### DATASET CONTENT
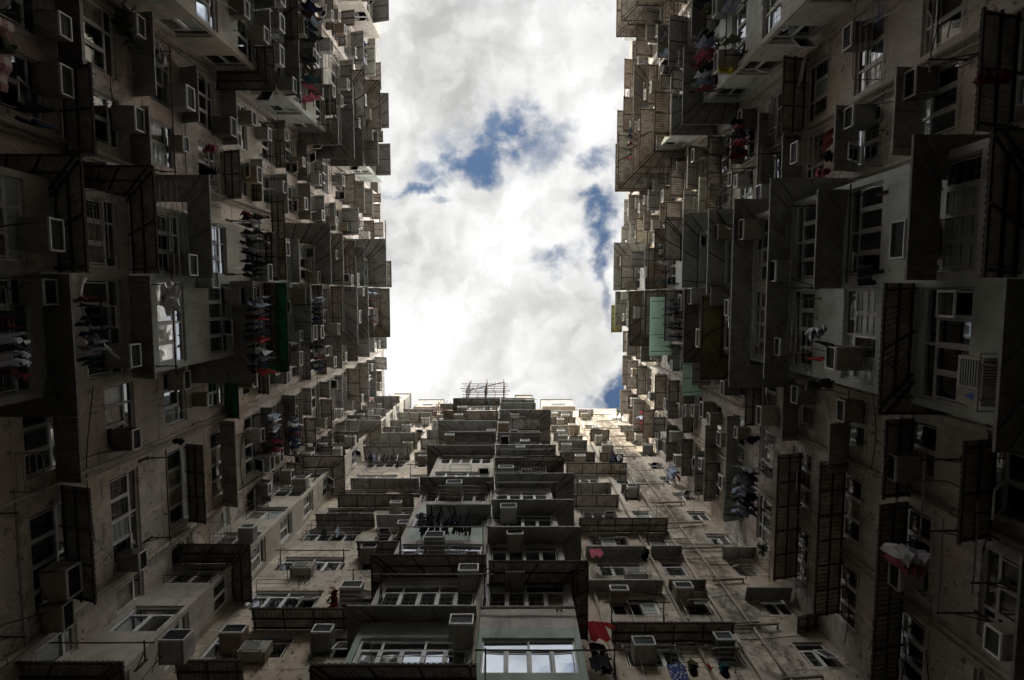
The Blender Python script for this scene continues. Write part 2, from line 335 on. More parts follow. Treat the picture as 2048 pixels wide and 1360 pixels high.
for w in 'LRB':
    y = LAY[w]; h = W[w]['h']; roof = W[w]['roof']; A = (1, 0, 0) if w == 'B' else (0, 1, 0)
    Nn = {'L': (1, 0, 0), 'R': (-1, 0, 0), 'B': (0, -1, 0)}[w]
    def rows(ph, top, hh): return [1.6 + (n + ph) * h for n in range(2, 21) if 1.6 + (n + ph) * h + hh < top - .7]
    ops = []
    for (a, b, *pp) in y['rec']:
        php = pp[0] if pp else y['pr']
        for z in rows(php, roof, y['wh']):
            ops.append((a, b, z, z + y['wh'])); WIN.append((w, (a + b) / 2, 0, z, b - a, y['wh'], W[w]['rot'], 'f'))
        COLS.append((w, a, b, 0, php, 0, 0, roof))
    bays = [(b0, b1, sp, y['bo'], y['pb'], y['btop']) for (b0, b1, sp) in y['bays']]
    if w == 'B': bays.append((-11.8, -10.0, None, 1.4, .67, 53.5))
    cuts = sorted((b0, b1) for b0, b1, *_ in bays)
    edge = y['ends'][0]; segs = []
    for b0, b1 in cuts:
        if b0 - edge > .05: segs.append((edge, b0))
        edge = b1
    if y['ends'][1] - edge > .05: segs.append((edge, y['ends'][1]))
    for a, b in segs:
        mb = MB(); wall_grid(mb, P(w, 0, 0, 0), A, Nn, a, b, 0, roof, [o for o in ops if a < o[0] and o[1] < b])
        world_child('wall', mb.mesh('wall', [M['wall' + w]]), BLD[w])
    for (b0, b1, sp, bo, ph, top) in bays:
        mb = MB(); rr = rows(ph, top, 1.35)
        halves = [(b0 + .16, sp - .14), (sp + .14, b1 - .16)] if sp is not None else [(b0 + .15, b1 - .14)]
        op = [(a, b, z, z + 1.35) for a, b in halves for z in rr]
        for a, b, z, _ in op: WIN.append((w, (a + b) / 2, bo, z, b - a, 1.35, W[w]['rot'], 'f'))
        zb = 4.0
        wall_grid(mb, P(w, 0, bo, 0), A, Nn, b0, b1, zb, top, op, .12)
        # side faces, the one turned to the courtyard middle with windows
        An = Vector(Nn)
        for ub, sgn in ((b0, -1), (b1, 1)):
            sop = []
            if sgn * ub < 0 or (w == 'B' and sp is None and sgn > 0):
                sop = [(.2, bo - .14, z, z + 1.3) for z in rr]
                for a, b, z, _ in sop:
                    WIN.append((w, ub, (a + b) / 2, z, b - a, 1.3, None, 's%d' % sgn))
            if w == 'B' and sp is None and sgn < 0: continue
            wall_grid(mb, P(w, ub, 0, 0), An, Vector(A) * sgn, 0, bo, zb, top, sop, .1)
        mb.quad(P(w, b0, 0, top), P(w, b1, 0, top), P(w, b1, bo, top), P(w, b0, bo, top))
        mb.quad(P(w, b0, 0, zb), P(w, b1, 0, zb), P(w, b1, bo, zb), P(w, b0, bo, zb))
        world_child('bay_wall', mb.mesh('bay_wall', [M['bay' + (w if sp is not None else 'C')]]), BLD[w])
        if sp is not None:
            COLS.append((w, b0, sp, bo, ph, 1, 0, top)); COLS.append((w, sp, b1, bo, ph, 0, 1, top))
        else: COLS.append((w, b0 + .2, b1, bo, ph, 0, 1, top))
    # roof slab, parapet and the far sides that keep the low sun out
    mb = MB(); r0 = roof
    if w == 'B':
        mb.box(-11.8, 10.1, 11.004, 23, r0 + .004, r0 + .25); mb.box(-11.8, 10.1, 11.004, 11.2, r0 + .254, r0 + 1.2)
    else:
        s = -1 if w == 'L' else 1; D = W[w]['D']
        xs = sorted((s * (D + .004), s * (D + 12)))
        mb.box(xs[0], xs[1], -31, 23, r0 + .004, r0 + .25)
        xp = sorted((s * (D + .004), s * (D + .2))); mb.box(xp[0], xp[1], -31, 23, r0 + .254, r0 + 1.2)
    world_child('roof', mb.mesh('roof', [M['roofm']]), BLD[w])
    mb = MB()
    if w == 'B': mb.box(-11.6, 9.9, 14, 23, 0, r0)
    else:
        xs = sorted((s * (D + .6), s * (D + 12))); mb.box(xs[0], xs[1], -30.9, 23, 0, r0)
    world_child('core_wall', mb.mesh('core_wall', [M['roofm']]), BLD[w])
# unseen block on the courtyard's fourth side, added to cut low sky light
eb = bpy.data.objects.new('unseen_end_block', None); C.objects.link(eb); eb.location = (0, -36, 0)
tag(eb, 'unseen plain beige apartment block added beyond the upper frame edge to cut sky light', 'building')
mb = MB(); gl = MB(); ops = []
for n in range(2, 14):
    for i in range(8): ops.append((-11.2 + i * 2.9, -9.4 + i * 2.9, 1.6 + n * 2.75, 2.9 + n * 2.75))
wall_grid(mb, Vector((0, -33, 0)), (1, 0, 0), (0, 1, 0), -14, 13, 0, 43, ops)
mb.box(-14, 13, -45, -33.3, 0, 43)
world_child('wall', mb.mesh('wall', [M['wallR']]), eb)
for a, b, c, d in ops: gl.quad((b, -33.12, c), (a, -33.12, c), (a, -33.12, d), (b, -33.12, d))
g_ = world_child('window', gl.mesh('window', [M['glass']]), eb); g_['kind'] = 'stuff'
# ------------------------------------------------------------------ windows
def win_mesh(mb, w, h, nc, tr, r, fi=0, gi=1, simple=False, jit=1.):
    """frame (material fi) and panes (gi..) of a window, x centred, y outward from the wall face, z up from the sill"""
    fw = .055; y0, y1 = -.13, -.075
    x0, x1 = -w / 2, w / 2
    F_ = mb[0]; G = mb[1]
    F_.box(x0, x1, y0, y1, 0, fw, fi); F_.box(x0, x1, y0, y1, h - fw, h, fi)
    F_.box(x0, x0 + fw, y0, y1, fw, h - fw, fi); F_.box(x1 - fw, x1, y0, y1, fw, h - fw, fi)
    zt = h * .70 if tr else h - fw
    iw = (w - 2 * fw) / nc
    if tr: F_.box(x0 + fw, x1 - fw, y0 - .002, y1 + .003, zt - .03, zt + .03, fi)
    for i in range(1, nc):
        xm = x0 + fw + iw * i
        F_.box(xm - .03, xm + .03, y0 + .002, y1 + .006, fw, (zt - .03) if tr and not (i % 2 == 0) else (zt - .03 if tr else h - fw), fi)
        if tr and i % 2 == 0: F_.box(xm - .028, xm + .028, y0 + .002, y1 + .006, zt + .03, h - fw, fi)
    def pane(a, b, c, d):
        g = gi + r.choice((0, 0, 0, 0, 0, 0, 1, 2, 2))
        t = [r.uniform(-.012, .012) * jit for _ in range(3)]
        y = -.105
        G.quad((a, y + t[0], c), (b, y + t[1], c), (b, y + t[1] + t[2], d), (a, y + t[0] + t[2], d), g)
    for i in range(nc):
        a = x0 + fw + iw * i; pane(a, a + iw, fw, zt)
        if not simple:   # casement edge
            e = .03
            for q in ((a + .03, a + .03 + e, fw, zt - .03), (a + iw - .03 - e, a + iw - .03, fw, zt - .03)):
                F_.box(q[0], q[1], y1 + .008, y1 + .02, q[2], q[3], fi)
            F_.box(a + .03 + e, a + iw - .03 - e, y1 + .008, y1 + .02, fw + .004, fw + .004 + e, fi)
            F_.box(a + .03 + e, a + iw - .03 - e, y1 + .008, y1 + .02, zt - .034 - e, zt - .034, fi)
    if tr:
        k = max(1, nc // 2)
        for i in range(k):
            a = x0 + fw + (w - 2 * fw) / k * i; pane(a, a + (w - 2 * fw) / k, zt, h - fw)
def grille_mesh(w, h, r):
    mb = MB(); nb = max(4, int(w / .17)); y = -.088
    st = r.randrange(3)
    for i in range(1, nb):
        x = -w / 2 + w * i / nb
        if st == 2 and i % 2: mb.tube([(x, y, .06), (x + .04, y, h * .2), (x - .04, y, h * .45), (x, y, h * .66)], .006, 4)
        else: mb.box(x - .004, x + .004, y - .004, y + .004, .06, h * .68)
    for z in (h * .18, h * .36, h * .54): mb.box(-w / 2 + .06, w / 2 - .06, y - .007, y + .007, z - .004, z + .004)
    return mb.mesh('window_bars', [M['grille']])
def sash_mesh(w, h, ang, top=True):
    """an open casement, hinged along its top edge (or its side)"""
    mb = MB(); e = .045
    R = Matrix.Rotation(ang, 4, 'X') if top else Matrix.Rotation(-ang, 4, 'Z')
    sub = MB()
    o = 0 if top else w / 2
    for q in ((-w / 2, w / 2, -h, -h + e), (-w / 2, w / 2, -e, 0), (-w / 2, -w / 2 + e, -h + e, -e), (w / 2 - e, w / 2, -h + e, -e)):
        sub.box(q[0] + o, q[1] + o, 0, .035, q[2], q[3], 0)
    sub.quad((-w / 2 + e + o, .018, -h + e), (w / 2 - e + o, .018, -h + e), (w / 2 - e + o, .018, -e), (-w / 2 + e + o, .018, -e), 1)
    sub.v = [tuple(R @ Vector(v) - (Vector((w / 2, 0, 0)) if not top else Vector((0, 0, 0)))) for v in sub.v]
    return sub.mesh('open_sash', [M['alu'], M['glass']])
rw = random.Random(21)
def win_place(t):
    w, u, o, z, ww, hh, rot, face = t
    if face == 'f': return P(w, u, o, z), rot
    s = int(face[1:]); p = P(w, u, o, z)
    n = Vector((s, 0, 0)) if w == 'B' else Vector((0, s, 0))   # outward normal of the side face
    return p, math.atan2(n.y, n.x) - PI / 2
FARM = {}
FM = [M['film'], M['film'], M['film']]
PALE = [('R', 1725, 640), ('R', 1905, 400), ('L', 40, 430)]
FORCE = [('B', 1060, 1310), ('B', 840, 1290), ('L', 440, 500), ('L', 440, 650), ('R', 1612, 480), ('R', 1720, 450), ('R', 1905, 720), ('R', 1612, 660), ('L', 345, 650), ('L', 345, 450), ('B', 900, 1090)]
VM = [M['alu'], M['glass'], M['frost'], M['curtain']]
for w in 'LRB':
    ws = [t for t in WIN if t[0] == w]
    scored = []
    for t in ws:
        p, rz = win_place(t)
        if not inview(p, 200): continue
        d = (p - EYE); a = t[4] * t[5] * W[w]['D'] / d.length ** 3
        on = inview(p, 40)
        scored.append((a * (1 if on else .3), t, p, rz))
    scored.sort(key=lambda q: -q[0])
    cache = {}
    fm, fg = MB(), None
    for k, (a, t, p, rz) in enumerate(scored):
        ww, hh = t[4], t[5]; nc = max(1, round(ww / .62)); tr = hh > 1.1
        if k < 100:
            film = rw.random() < (.62 if t[2] > 1 else .32) or (t[2] > 1 and any(abs(hit(w, fx, fy, t[2])[0] - t[1]) < .9 and abs(hit(w, fx, fy, t[2])[1] - t[3] - .6) < .7 for fw_, fx, fy in FORCE if fw_ == w))
            a_, b_ = MB(), MB(); win_mesh((a_, b_), ww, hh, nc, tr, rw, 0, 0)
            o = link('window', a_.mesh('window', [M['alu']])); o.parent = BLD[w]; o.matrix_parent_inverse = Matrix.Translation(-BLD[w].location)
            o.location = p; o.rotation_euler = (0, 0, rz)
            pale = t[2] > 1 and any(abs(hit(w, fx, fy, t[2])[0] - t[1]) < .9 and abs(hit(w, fx, fy, t[2])[1] - t[3] - .6) < .7 for fw_, fx, fy in PALE if fw_ == w)
            link('pane', b_.mesh('pane', [M['frost'], M['glass'], M['curtain']] if pale else FM if film else VM[1:]), o)
            if rw.random() < .4: link('window_bars', grille_mesh(ww, hh, rw), o)
            if pale or rw.random() < .48:
                i = rw.randrange(nc); iw = (ww - .11) / nc
                top = rw.random() < .65
                s = link('open_sash', sash_mesh(iw - .02, hh * .66, rw.uniform(.3, .9) if top else rw.uniform(.5, 1.4), top), o)
                s.location = (-ww / 2 + .055 + iw * (i + .5), -.05, hh * .69)
        else:
            a_ = MB(); win_mesh((a_, a_), ww, hh, nc, tr, rw, 0, 1, True, 1.4)
            if rw.random() < .3:
                iw = (ww - .11) / nc; i = rw.randrange(nc); cx = -ww / 2 + .055 + iw * (i + .5); an = rw.uniform(.3, .9)
                dy, dz = math.sin(an) * hh * .62, math.cos(an) * hh * .62
                for e0, e1 in ((-iw / 2, -iw / 2 + .05), (iw / 2 - .05, iw / 2)):
                    a_.quad((cx + e0, -.05, hh * .68), (cx + e1, -.05, hh * .68), (cx + e1, -.05 + dy, hh * .68 - dz), (cx + e0, -.05 + dy, hh * .68 - dz), 0)
                a_.quad((cx - iw / 2 + .05, -.05, hh * .68), (cx + iw / 2 - .05, -.05, hh * .68), (cx + iw / 2 - .05, -.05 + dy, hh * .68 - dz), (cx - iw / 2 + .05, -.05 + dy, hh * .68 - dz), 1)
            Rm = Matrix.Translation(p) @ Matrix.Rotation(rz, 4, 'Z')
            b = len(fm.v); fm.v += [tuple(Rm @ Vector(v)) for v in a_.v]
            fm.f += [[b + i for i in f] for f in a_.f]; fm.m += a_.m
    if fm.v:
        o = world_child('distant_window', fm.mesh('distant_window', VM), BLD[w]); o['kind'] = 'stuff'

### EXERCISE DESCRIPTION
Write out every line of the data that holds the word "from".

### RESULT OF THE EXERCISE
The Blender Python script for this scene continues. Write part 2, from line 335 on. More parts follow. Treat the picture as 2048 pixels wide and 1360 pixels high.
    """frame (material fi) and panes (gi..) of a window, x centred, y outward from the wall face, z up from the sill"""